◆ EXERCISE INSTRUCTIONS:
Take every line from the first down to the line with "COL = S.collection" and set it down exactly, without the pictures.

◆ GIVEN INFORMATION:
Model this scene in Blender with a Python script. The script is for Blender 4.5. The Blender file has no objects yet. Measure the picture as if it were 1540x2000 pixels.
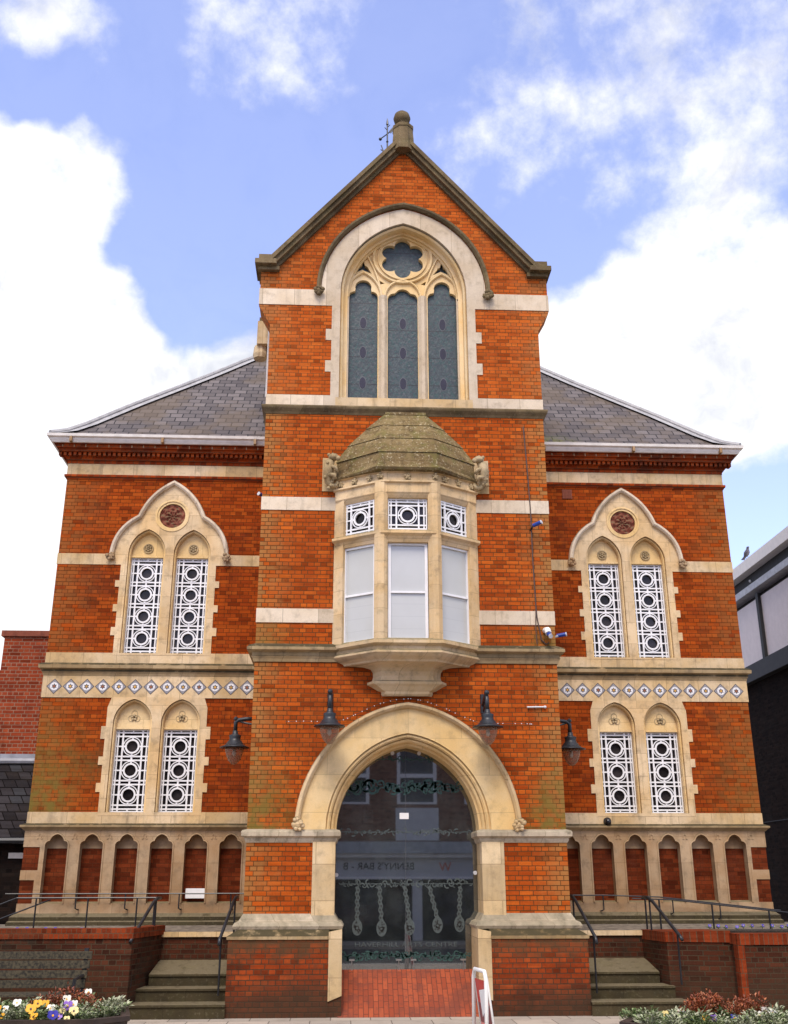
import bpy, math, random
from math import sin, cos, pi, sqrt, atan2, radians, hypot
from mathutils import Vector, Matrix
from mathutils.geometry import tessellate_polygon
random.seed(7)
S = bpy.context.scene
COL = S.collection

# ------------------------------------------------------------------ camera
F_PX, PITCH, YAW, ROLL = 1993.0, 0.34676, 0.04907, -0.0013
CAM = Vector((-1.071, -17.4, 1.948))
fw = Vector((sin(YAW)*cos(PITCH), cos(YAW)*cos(PITCH), sin(PITCH)))
r0 = Vector((cos(YAW), -sin(YAW), 0)); u0 = r0.cross(fw)
rt = r0*cos(ROLL)+u0*sin(ROLL); up = u0*cos(ROLL)-r0*sin(ROLL)
cd = bpy.data.cameras.new('camera'); cam = bpy.data.objects.new('camera', cd); COL.objects.link(cam)
cam.matrix_world = Matrix(((rt.x, up.x, -fw.x, CAM.x), (rt.y, up.y, -fw.y, CAM.y), (rt.z, up.z, -fw.z, CAM.z), (0, 0, 0, 1)))
cd.sensor_fit = 'VERTICAL'; cd.sensor_height = 24; cd.lens = F_PX/2000*24
cd.clip_start = 0.1; cd.clip_end = 2000
S.camera = cam

# ------------------------------------------------------------------ view + light
S.view_settings.view_transform = 'Standard'; S.view_settings.look = 'None'
S.view_settings.gamma = 1; S.view_settings.exposure = 0.2
SUN_EL = radians(56)
sd = bpy.data.lights.new('sun', 'SUN'); so = bpy.data.objects.new('sun', sd); COL.objects.link(so)
sd.energy = 2.7; sd.angle = radians(24); sd.color = (1, 0.905, 0.77)
so.rotation_euler = (radians(34), 0, radians(-12))     # high soft light from the street side
W = bpy.data.worlds.new('World'); S.world = W; W.use_nodes = True

class NT:
    def __init__(s, nt):
        s.nt = nt
    def n(s, t, ins=None, **kw):
        nd = s.nt.nodes.new(t)
        for k, v in kw.items(): setattr(nd, k, v)
        if ins:
            for k, v in ins.items():
                sock = nd.inputs[k]
                if isinstance(v, bpy.types.NodeSocket): s.nt.links.new(v, sock)
                else: sock.default_value = v
        return nd
    def m(s, op, a, b=None, clamp=False, c=None):
        nd = s.nt.nodes.new('ShaderNodeMath'); nd.operation = op; nd.use_clamp = clamp
        for i, v in enumerate((a, b, c)):
            if v is None: continue
            if isinstance(v, bpy.types.NodeSocket): s.nt.links.new(v, nd.inputs[i])
            else: nd.inputs[i].default_value = v
        return nd.outputs[0]
    def mix(s, f, a, b, mode='MIX'):
        nd = s.nt.nodes.new('ShaderNodeMix'); nd.data_type = 'RGBA'; nd.blend_type = mode
        for i, v in ((0, f), (6, a), (7, b)):
            if isinstance(v, bpy.types.NodeSocket): s.nt.links.new(v, nd.inputs[i])
            elif i == 0: nd.inputs[0].default_value = v
            else: nd.inputs[i].default_value = (*v[:3], 1)
        return nd.outputs[2]
    def ramp(s, f, a, b):
        nd = s.n('ShaderNodeMapRange', {0: f, 1: a, 2: b, 3: 0.0, 4: 1.0}); nd.interpolation_type = 'SMOOTHSTEP'
        return nd.outputs[0]
    def noise(s, vec, scale, detail=4, rough=.55):
        return s.n('ShaderNodeTexNoise', {'Vector': vec, 'Scale': scale, 'Detail': detail, 'Roughness': rough}).outputs[0]
    def xyz(s, vec):
        return s.n('ShaderNodeSeparateXYZ', {0: vec}).outputs
    def comb(s, x, y, z):
        return s.n('ShaderNodeCombineXYZ', {0: x, 1: y, 2: z}).outputs[0]

def build_world():
    t = NT(W.node_tree); W.node_tree.nodes.clear()
    out = t.n('ShaderNodeOutputWorld')
    sky = t.n('ShaderNodeTexSky'); sky.sky_type = 'NISHITA'; sky.sun_disc = False
    sky.sun_elevation = SUN_EL; sky.sun_rotation = radians(180+12); sky.dust_density = 1.0; sky.ozone_density = 1.5
    d = t.n('ShaderNodeTexCoord').outputs['Generated']
    # cloud banks: directions in the sky (azimuth from north = +Y, elevation, size, weight)
    blobs = BLOBS
    pos = neg = None
    warp = t.n('ShaderNodeTexNoise', {'Vector': d, 'Scale': 6.0, 'Detail': 4.0}).outputs['Color']
    dw = t.n('ShaderNodeVectorMath', {0: warp, 1: (.5, .5, .5)}, operation='SUBTRACT').outputs[0]
    dw = t.n('ShaderNodeVectorMath', {0: dw, 'Scale': .16}, operation='SCALE').outputs[0]
    dd = t.n('ShaderNodeVectorMath', {0: d, 1: dw}, operation='ADD').outputs[0]
    for az, el, rad, w in blobs:
        c = (sin(az)*cos(el), cos(az)*cos(el), sin(el))
        dist = t.n('ShaderNodeVectorMath', {0: dd, 1: c}, operation='DISTANCE').outputs['Value']
        v = t.m('MULTIPLY', t.ramp(dist, rad, rad*.3), abs(w))
        if w > 0: pos = v if pos is None else t.m('MAXIMUM', pos, v)
        else: neg = v if neg is None else t.m('ADD', neg, v)
    n1 = t.noise(d, 9.0, 10, .62)
    n2 = t.noise(d, 3.2, 5, .55)
    n = t.m('ADD', t.m('MULTIPLY', t.m('SUBTRACT', n1, .5), 2.5), t.m('MULTIPLY', t.m('SUBTRACT', n2, .5), .9))
    dens = t.m('ADD', t.m('SUBTRACT', pos, neg), n)
    a = t.ramp(dens, .06, .86)
    shade = t.ramp(t.m('ADD', t.m('MULTIPLY', t.noise(dd, 9.0, 8, .62), .6), t.m('MULTIPLY', t.noise(d, 3.4, 4, .5), .5)), .50, .72)
    ccol = t.mix(shade, (1.06, 1.06, 1.06), (.60, .63, .72))
    skyc = t.mix(1.0, sky.outputs[0], (SKY_MUL[0], SKY_MUL[1], SKY_MUL[2]), 'MULTIPLY')
    cc = t.mix(1.0, ccol, (CLOUD, CLOUD, CLOUD), 'MULTIPLY')
    col = t.mix(t.m('ADD', t.m('MULTIPLY', a, .9), VEIL), skyc, cc)
    bg = t.n('ShaderNodeBackground', {'Color': col, 'Strength': SKY_STR})
    W.node_tree.links.new(bg.outputs[0], out.inputs[0])
SKY_STR = 0.15
SKY_MUL = (2.15, 1.85, 2.2)
VEIL = .09
CLOUD = 1.0/SKY_STR
def _px(px, py, deg, w):
    v = (fw*F_PX + rt*(px-770) - up*(py-1000)).normalized()
    return (atan2(v.x, v.y), math.asin(v.z), radians(deg)*1.0, w)
BLOBS = [_px(*b) for b in (
    (10, 330, 5.5, 1), (70, 320, 5.5, .9), (160, 400, 6, .8), (30, 460, 7, 1), (50, 560, 9, 1), (-60, 760, 14, 1), (180, 720, 6.5, 1), (320, 760, 5, .9), (440, 730, 4, .75), (230, 320, 4, .45),
    (-60, 1050, 15, 1), (500, 700, 4, .6), (250, 900, 8, .9),
    (1230, 640, 6, 1), (1380, 660, 8, 1), (1540, 720, 9, 1), (1120, 680, 6, .9), (1180, 800, 7, .9), (1330, 800, 8, 1), (1500, 860, 5, .7), (1540, 560, 6, .7),
    (1390, 460, 6, .55), (1340, 250, 6, .48), (1450, 340, 5, .42), (1210, 180, 7, .42), (1050, 220, 6.5, .42), (960, 290, 4, .30), (1000, 110, 6, .30),
    (1500, 90, 8, .36), (1270, 60, 8, .36), (50, 55, 4.5, .7), (150, 70, 4, .4), (470, 70, 6, .27), (690, 40, 4, .28), (600, 150, 4, .26),
    (1490, 1010, 4, -.7), (90, 145, 2.9, -.75), (-10, 145, 2.9, -.8), (250, 40, 5, -.3), (300, 480, 3, -.4), (1020, 420, 4, -.4), (430, 480, 8, -.5), (350, 220, 5, -.3), (850, 120, 5, -.3), (640, 330, 7, -.35), (1090, 470, 4, -.4), (330, 640, 2, -.4), (400, 620, 3.5, -.4))]
BLOBS += [(2.2, .7, 1.1, .6), (-2.0, .5, 1.2, .6), (3.1, .9, 1.0, .5), (0, 1.5, .5, .3)]
build_world()

# ------------------------------------------------------------------ materials
def newmat(name):
    m = bpy.data.materials.new(name); m.use_nodes = True; m.node_tree.nodes.clear()
    t = NT(m.node_tree); out = t.n('ShaderNodeOutputMaterial'); b = t.n('ShaderNodeBsdfPrincipled')
    m.node_tree.links.new(b.outputs[0], out.inputs[0])
    return m, t, b
def L(t, a, b): t.nt.links.new(a, b)
def plain(name, col, rough=.6, metal=0, var=.15, scale=6, spec=.5, obj=False, trans=0):
    m, t, b = newmat(name)
    p = t.n('ShaderNodeTexCoord').outputs['Object'] if obj else t.n('ShaderNodeNewGeometry').outputs['Position']
    n = t.noise(p, scale, 5, .6)
    c = t.mix(t.ramp(n, .3, .7), [x*(1-var) for x in col], [min(1, x*(1+var)) for x in col])
    L(t, c, b.inputs['Base Color']); b.inputs['Roughness'].default_value = rough; b.inputs['Metallic'].default_value = metal
    b.inputs['Specular IOR Level'].default_value = spec
    return m
def worldpos(t):
    g = t.n('ShaderNodeNewGeometry'); return g.outputs['Position'], g.outputs['Normal']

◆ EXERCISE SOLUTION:
Model this scene in Blender with a Python script. The script is for Blender 4.5. The Blender file has no objects yet. Measure the picture as if it were 1540x2000 pixels.
import bpy, math, random
from math import sin, cos, pi, sqrt, atan2, radians, hypot
from mathutils import Vector, Matrix
from mathutils.geometry import tessellate_polygon
random.seed(7)
S = bpy.context.scene
COL = S.collection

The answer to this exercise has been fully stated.